--- REQUEST ---
Copy out all of the data exactly as it appears.

--- DATA LINES ---
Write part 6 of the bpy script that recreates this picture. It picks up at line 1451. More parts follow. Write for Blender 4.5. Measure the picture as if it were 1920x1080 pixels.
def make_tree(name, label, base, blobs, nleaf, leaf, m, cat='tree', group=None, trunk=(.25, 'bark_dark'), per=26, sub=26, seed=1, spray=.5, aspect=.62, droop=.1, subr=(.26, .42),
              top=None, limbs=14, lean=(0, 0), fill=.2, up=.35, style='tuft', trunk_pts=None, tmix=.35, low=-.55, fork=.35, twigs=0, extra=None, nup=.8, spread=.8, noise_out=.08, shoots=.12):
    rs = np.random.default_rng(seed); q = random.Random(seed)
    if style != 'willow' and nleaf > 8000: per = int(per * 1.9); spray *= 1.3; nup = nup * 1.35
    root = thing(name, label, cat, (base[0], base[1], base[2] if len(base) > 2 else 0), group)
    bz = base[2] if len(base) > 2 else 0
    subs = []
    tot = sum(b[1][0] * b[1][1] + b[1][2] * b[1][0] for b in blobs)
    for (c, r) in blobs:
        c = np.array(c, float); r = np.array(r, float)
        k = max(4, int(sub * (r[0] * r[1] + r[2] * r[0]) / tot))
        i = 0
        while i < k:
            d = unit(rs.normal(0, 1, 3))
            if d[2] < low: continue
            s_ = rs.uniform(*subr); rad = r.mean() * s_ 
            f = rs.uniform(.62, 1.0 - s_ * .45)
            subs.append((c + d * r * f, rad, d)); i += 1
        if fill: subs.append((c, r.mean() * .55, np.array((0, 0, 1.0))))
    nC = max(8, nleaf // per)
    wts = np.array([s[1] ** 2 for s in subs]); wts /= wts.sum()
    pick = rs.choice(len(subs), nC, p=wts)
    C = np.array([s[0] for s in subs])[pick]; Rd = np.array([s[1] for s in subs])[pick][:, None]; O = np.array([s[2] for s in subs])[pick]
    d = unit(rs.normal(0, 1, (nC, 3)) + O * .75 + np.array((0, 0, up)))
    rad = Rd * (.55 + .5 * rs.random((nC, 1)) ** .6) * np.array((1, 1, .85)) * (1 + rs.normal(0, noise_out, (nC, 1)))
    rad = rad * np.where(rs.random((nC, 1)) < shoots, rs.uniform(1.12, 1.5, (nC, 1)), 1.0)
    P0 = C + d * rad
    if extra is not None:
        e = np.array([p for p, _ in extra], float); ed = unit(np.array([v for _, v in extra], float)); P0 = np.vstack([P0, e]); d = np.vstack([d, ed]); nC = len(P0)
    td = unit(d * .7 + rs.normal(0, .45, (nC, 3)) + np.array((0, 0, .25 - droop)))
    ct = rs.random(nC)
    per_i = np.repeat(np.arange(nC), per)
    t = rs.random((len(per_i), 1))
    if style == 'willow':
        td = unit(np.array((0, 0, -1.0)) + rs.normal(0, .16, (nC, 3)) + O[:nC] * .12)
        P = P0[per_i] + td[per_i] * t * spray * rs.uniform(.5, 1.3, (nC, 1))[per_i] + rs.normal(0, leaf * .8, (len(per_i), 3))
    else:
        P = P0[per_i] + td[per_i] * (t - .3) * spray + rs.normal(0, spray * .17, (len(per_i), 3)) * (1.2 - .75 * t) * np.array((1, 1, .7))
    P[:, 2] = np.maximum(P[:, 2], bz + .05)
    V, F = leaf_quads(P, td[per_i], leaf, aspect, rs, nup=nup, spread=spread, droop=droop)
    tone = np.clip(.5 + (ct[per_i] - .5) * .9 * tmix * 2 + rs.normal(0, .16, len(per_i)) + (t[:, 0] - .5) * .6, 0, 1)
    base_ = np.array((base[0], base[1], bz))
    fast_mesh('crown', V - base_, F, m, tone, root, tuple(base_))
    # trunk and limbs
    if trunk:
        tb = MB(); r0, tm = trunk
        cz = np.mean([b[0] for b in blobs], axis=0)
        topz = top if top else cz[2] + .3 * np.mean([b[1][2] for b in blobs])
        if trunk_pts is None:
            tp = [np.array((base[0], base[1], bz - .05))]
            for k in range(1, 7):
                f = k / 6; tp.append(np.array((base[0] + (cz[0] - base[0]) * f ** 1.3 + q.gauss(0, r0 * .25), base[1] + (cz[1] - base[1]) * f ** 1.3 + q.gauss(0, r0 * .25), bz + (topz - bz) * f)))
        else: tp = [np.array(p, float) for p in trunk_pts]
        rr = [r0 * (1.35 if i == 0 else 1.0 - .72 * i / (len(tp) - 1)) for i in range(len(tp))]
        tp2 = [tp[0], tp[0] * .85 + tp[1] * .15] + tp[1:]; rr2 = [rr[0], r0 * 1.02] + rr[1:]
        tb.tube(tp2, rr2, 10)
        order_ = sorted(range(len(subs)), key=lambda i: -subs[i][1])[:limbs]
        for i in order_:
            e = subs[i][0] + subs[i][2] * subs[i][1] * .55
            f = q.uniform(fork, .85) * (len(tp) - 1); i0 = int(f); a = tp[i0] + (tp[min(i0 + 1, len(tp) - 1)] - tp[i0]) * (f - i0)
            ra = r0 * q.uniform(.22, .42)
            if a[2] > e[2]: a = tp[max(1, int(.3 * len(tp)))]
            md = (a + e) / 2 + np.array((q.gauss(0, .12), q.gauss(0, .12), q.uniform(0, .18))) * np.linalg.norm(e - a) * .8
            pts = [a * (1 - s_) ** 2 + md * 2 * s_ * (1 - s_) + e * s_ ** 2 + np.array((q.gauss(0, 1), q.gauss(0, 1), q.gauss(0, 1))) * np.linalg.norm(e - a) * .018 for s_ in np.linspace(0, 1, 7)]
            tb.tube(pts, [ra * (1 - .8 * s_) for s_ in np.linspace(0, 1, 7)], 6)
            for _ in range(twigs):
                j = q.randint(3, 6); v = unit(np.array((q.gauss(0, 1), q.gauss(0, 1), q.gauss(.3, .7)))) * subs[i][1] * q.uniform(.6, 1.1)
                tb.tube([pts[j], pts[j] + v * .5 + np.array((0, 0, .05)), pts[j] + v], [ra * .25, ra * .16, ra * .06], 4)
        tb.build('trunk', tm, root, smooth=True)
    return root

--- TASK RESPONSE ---
Write part 6 of the bpy script that recreates this picture. It picks up at line 1451. More parts follow. Write for Blender 4.5. Measure the picture as if it were 1920x1080 pixels.
def make_tree(name, label, base, blobs, nleaf, leaf, m, cat='tree', group=None, trunk=(.25, 'bark_dark'), per=26, sub=26, seed=1, spray=.5, aspect=.62, droop=.1, subr=(.26, .42),
              top=None, limbs=14, lean=(0, 0), fill=.2, up=.35, style='tuft', trunk_pts=None, tmix=.35, low=-.55, fork=.35, twigs=0, extra=None, nup=.8, spread=.8, noise_out=.08, shoots=.12):
    rs = np.random.default_rng(seed); q = random.Random(seed)
    if style != 'willow' and nleaf > 8000: per = int(per * 1.9); spray *= 1.3; nup = nup * 1.35
    root = thing(name, label, cat, (base[0], base[1], base[2] if len(base) > 2 else 0), group)
    bz = base[2] if len(base) > 2 else 0
    subs = []
    tot = sum(b[1][0] * b[1][1] + b[1][2] * b[1][0] for b in blobs)
    for (c, r) in blobs:
        c = np.array(c, float); r = np.array(r, float)
        k = max(4, int(sub * (r[0] * r[1] + r[2] * r[0]) / tot))
        i = 0
        while i < k:
            d = unit(rs.normal(0, 1, 3))
            if d[2] < low: continue
            s_ = rs.uniform(*subr); rad = r.mean() * s_ 
            f = rs.uniform(.62, 1.0 - s_ * .45)
            subs.append((c + d * r * f, rad, d)); i += 1
        if fill: subs.append((c, r.mean() * .55, np.array((0, 0, 1.0))))
    nC = max(8, nleaf // per)
    wts = np.array([s[1] ** 2 for s in subs]); wts /= wts.sum()
    pick = rs.choice(len(subs), nC, p=wts)
    C = np.array([s[0] for s in subs])[pick]; Rd = np.array([s[1] for s in subs])[pick][:, None]; O = np.array([s[2] for s in subs])[pick]
    d = unit(rs.normal(0, 1, (nC, 3)) + O * .75 + np.array((0, 0, up)))
    rad = Rd * (.55 + .5 * rs.random((nC, 1)) ** .6) * np.array((1, 1, .85)) * (1 + rs.normal(0, noise_out, (nC, 1)))
    rad = rad * np.where(rs.random((nC, 1)) < shoots, rs.uniform(1.12, 1.5, (nC, 1)), 1.0)
    P0 = C + d * rad
    if extra is not None:
        e = np.array([p for p, _ in extra], float); ed = unit(np.array([v for _, v in extra], float)); P0 = np.vstack([P0, e]); d = np.vstack([d, ed]); nC = len(P0)
    td = unit(d * .7 + rs.normal(0, .45, (nC, 3)) + np.array((0, 0, .25 - droop)))
    ct = rs.random(nC)
    per_i = np.repeat(np.arange(nC), per)
    t = rs.random((len(per_i), 1))
    if style == 'willow':
        td = unit(np.array((0, 0, -1.0)) + rs.normal(0, .16, (nC, 3)) + O[:nC] * .12)
        P = P0[per_i] + td[per_i] * t * spray * rs.uniform(.5, 1.3, (nC, 1))[per_i] + rs.normal(0, leaf * .8, (len(per_i), 3))
    else:
        P = P0[per_i] + td[per_i] * (t - .3) * spray + rs.normal(0, spray * .17, (len(per_i), 3)) * (1.2 - .75 * t) * np.array((1, 1, .7))
    P[:, 2] = np.maximum(P[:, 2], bz + .05)
    V, F = leaf_quads(P, td[per_i], leaf, aspect, rs, nup=nup, spread=spread, droop=droop)
    tone = np.clip(.5 + (ct[per_i] - .5) * .9 * tmix * 2 + rs.normal(0, .16, len(per_i)) + (t[:, 0] - .5) * .6, 0, 1)
    base_ = np.array((base[0], base[1], bz))
    fast_mesh('crown', V - base_, F, m, tone, root, tuple(base_))
    # trunk and limbs
    if trunk:
        tb = MB(); r0, tm = trunk
        cz = np.mean([b[0] for b in blobs], axis=0)
        topz = top if top else cz[2] + .3 * np.mean([b[1][2] for b in blobs])
        if trunk_pts is None:
            tp = [np.array((base[0], base[1], bz - .05))]
            for k in range(1, 7):
                f = k / 6; tp.append(np.array((base[0] + (cz[0] - base[0]) * f ** 1.3 + q.gauss(0, r0 * .25), base[1] + (cz[1] - base[1]) * f ** 1.3 + q.gauss(0, r0 * .25), bz + (topz - bz) * f)))
        else: tp = [np.array(p, float) for p in trunk_pts]
        rr = [r0 * (1.35 if i == 0 else 1.0 - .72 * i / (len(tp) - 1)) for i in range(len(tp))]
        tp2 = [tp[0], tp[0] * .85 + tp[1] * .15] + tp[1:]; rr2 = [rr[0], r0 * 1.02] + rr[1:]
        tb.tube(tp2, rr2, 10)
        order_ = sorted(range(len(subs)), key=lambda i: -subs[i][1])[:limbs]
        for i in order_:
            e = subs[i][0] + subs[i][2] * subs[i][1] * .55
            f = q.uniform(fork, .85) * (len(tp) - 1); i0 = int(f); a = tp[i0] + (tp[min(i0 + 1, len(tp) - 1)] - tp[i0]) * (f - i0)
            ra = r0 * q.uniform(.22, .42)
            if a[2] > e[2]: a = tp[max(1, int(.3 * len(tp)))]
            md = (a + e) / 2 + np.array((q.gauss(0, .12), q.gauss(0, .12), q.uniform(0, .18))) * np.linalg.norm(e - a) * .8
            pts = [a * (1 - s_) ** 2 + md * 2 * s_ * (1 - s_) + e * s_ ** 2 + np.array((q.gauss(0, 1), q.gauss(0, 1), q.gauss(0, 1))) * np.linalg.norm(e - a) * .018 for s_ in np.linspace(0, 1, 7)]
            tb.tube(pts, [ra * (1 - .8 * s_) for s_ in np.linspace(0, 1, 7)], 6)
            for _ in range(twigs):
                j = q.randint(3, 6); v = unit(np.array((q.gauss(0, 1), q.gauss(0, 1), q.gauss(.3, .7)))) * subs[i][1] * q.uniform(.6, 1.1)
                tb.tube([pts[j], pts[j] + v * .5 + np.array((0, 0, .05)), pts[j] + v], [ra * .25, ra * .16, ra * .06], 4)
        tb.build('trunk', tm, root, smooth=True)
    return root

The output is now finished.